As protests and immigration arrests continue here in Chicago, there’s a legal fight unfolding in federal courts across the country over the Trump administration’s plan to deport more than 300 unaccompanied children to Guatemala.
The children, all minors – many of whom are believed to have crossed the border illegally and are now in U.S. custody of the Health and Human Services Department – have expressed concern and do not want to return, their attorneys said in court filings reviewed by NBC 5 Investigates.
The ongoing legal fight began right here in Chicago over Labor Day weekend and has since expanded to a total of three federal lawsuits – all of which seek to stop the Trump administration from deporting children whose attorneys say don’t want to be returned to their native countries and – in some cases – fear harm if they are.

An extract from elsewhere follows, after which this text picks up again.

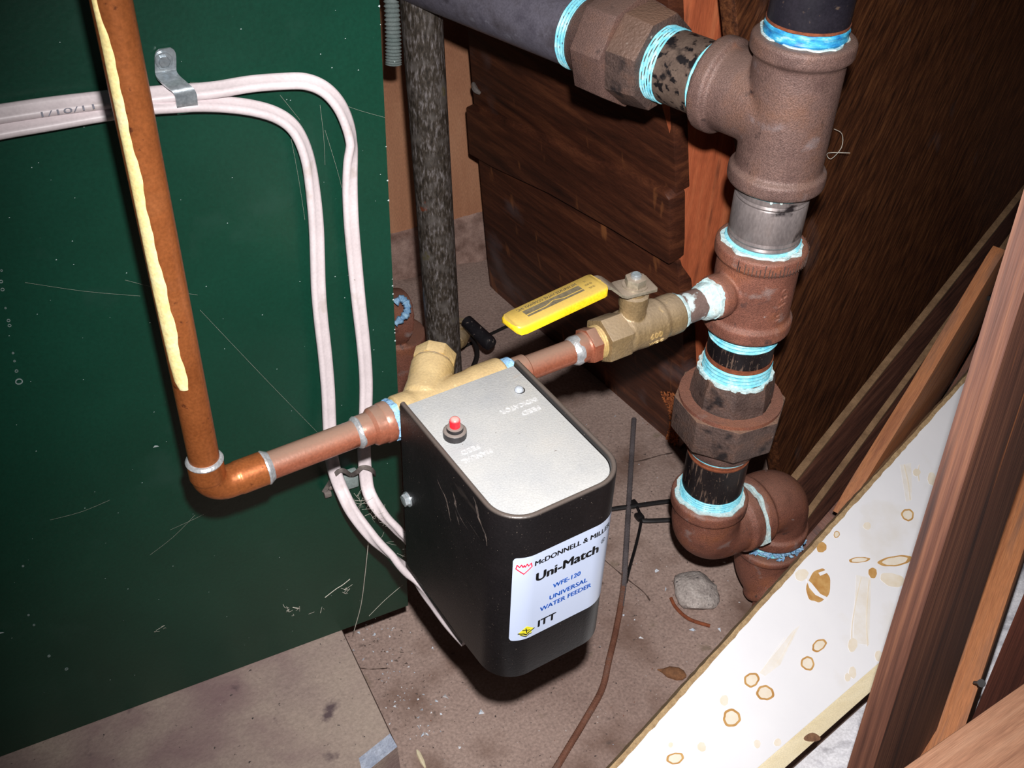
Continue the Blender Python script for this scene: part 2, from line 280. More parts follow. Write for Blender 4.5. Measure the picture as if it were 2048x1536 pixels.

So far, federal judges – include those in D.C. and Chicago – have filed temporary restraining orders and injunctions that temporarily bar the Trump administration from deporting the children while the lawsuits play out in court.
A status hearing in the Chicago case is set for Oct. 7.
A spokesman for the U.S. Attorney’s office in the Northern District of Illinois did not respond to a request for comment Friday afternoon.
Laura Smith, an immigration attorney with the Children’s Legal Center here in Chicago, represents four Guatemalan teens who are in the custody of the federal government’s Office of Refugee Resettlement – the federal agency tasked with providing care and custody of unaccompanied minors who encountered immigration.
“They’re four Guatemalan teenagers, none of which want to go home, all of which have options here to apply for permission to stay. And so we filed the litigation to allow them to stay and pursue that, pursue that relief,” Smith said.
Just four weeks ago – Smith described to NBC 5 Investigates the last-minute legal filings aimed at stopping their deportations and the conversations she had with some of the teens when news broke that they might be returned to their native countries.
Asked to characterize their responses, she said: “Terror, absolutely. Terror not fully understanding why me, why in the middle of the night… just terror.”
Television news footage from south Texas showed the unaccompanied children who entered the U.S. illegally getting off the aircraft in Texas that the Trump administration said it was planning to use to deport them back to Guatemala.
Angie Salazar, the acting director of the Office of Refugee Resettlement, said in a D.C. court filing that the request to have the children returned came from the Guatemalan government and that it was “Our understanding based on that meeting is that Guatemalan officials believed their citizen nationals should be placed with their families rather than in prolonged U.S. government custody.”
In issuing his ruling, a federal judge in D.C. wrote that the government’s explanation “crumbled like a house of cards,” adding that there was “no evidence before the Court that the parents of these children sought their return.”
With the injunctions in place – it essentially acts as pause button on deportations while the cases play out in court.
In a letter sent last week to the chairman and ranking member of the Senate Judiciary committee, attorneys representing whistleblowers within the Office of Refugee Resettlement challenged the acting director’s statements “that 327 children identified for return to Guatemala had been screened” and “would not be subject to child abuse and neglect, including human trafficking, torture and other forms of violence, upon return to Guatemala.”
The whistleblowers believe “at least 30 and possibly more children… have indicators of being a victim of child abuse, including death threats, gang violence, human trafficking and/or have expressed fear of return,” the letter states.